1 Samuel 14:29

29 “My father has brought trouble to the land,” Jonathan replied. “Just look at how my eyes have brightened because I tasted a little of this honey.

1 Samuel 14:29 Meaning and Commentary

1 Samuel 14:29

Then said Jonathan, my father hath troubled the land
The people of the land, as the Targum, the soldiers in his army; afflicted and distressed them, and made them uneasy in their minds, like troubled waters; the Arabic version is,

``my father hath sinned against the people;''

hath done them injury by forbidding them to eat. This was not wisely said by Jonathan; how much soever his father was to be blamed, it did not become him as a son thus to reflect upon him, and it might have tended to mutiny and sedition:

see, I pray you, how mine eyes have been enlightened, because I tasted
a little of this honey;
the benefit he received by it was very visible; it might easily be discerned that he was greatly refreshed with it, and his spirits invigorated by it; it was to be seen in the cheerfulness of his countenance, and the briskness of his eyes: and he suggests it would have had the same effect upon the people, had they eaten of it, as he had done.

1 Samuel 14:29 In-Context

27 Jonathan, however, had not heard that his father had bound the people with the oath.

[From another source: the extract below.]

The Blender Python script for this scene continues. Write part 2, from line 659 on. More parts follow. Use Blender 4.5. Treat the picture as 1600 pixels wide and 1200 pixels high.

So he reached out the end of the staff in his hand, dipped it into the honeycomb, and put his hand to his mouth, and his eyes brightened.
28 Then one of the soldiers told him, “Your father bound the troops with a solemn oath, saying, ‘Cursed is the man who eats food today.’ That is why the people are faint.”
29 “My father has brought trouble to the land,” Jonathan replied. “Just look at how my eyes have brightened because I tasted a little of this honey.
30 How much better it would have been if the troops had eaten freely today from the plunder they took from their enemies! Would not the slaughter of the Philistines have been much greater?”
31 That day, after the Israelites had struck down the Philistines from Michmash to Aijalon, the people were very faint.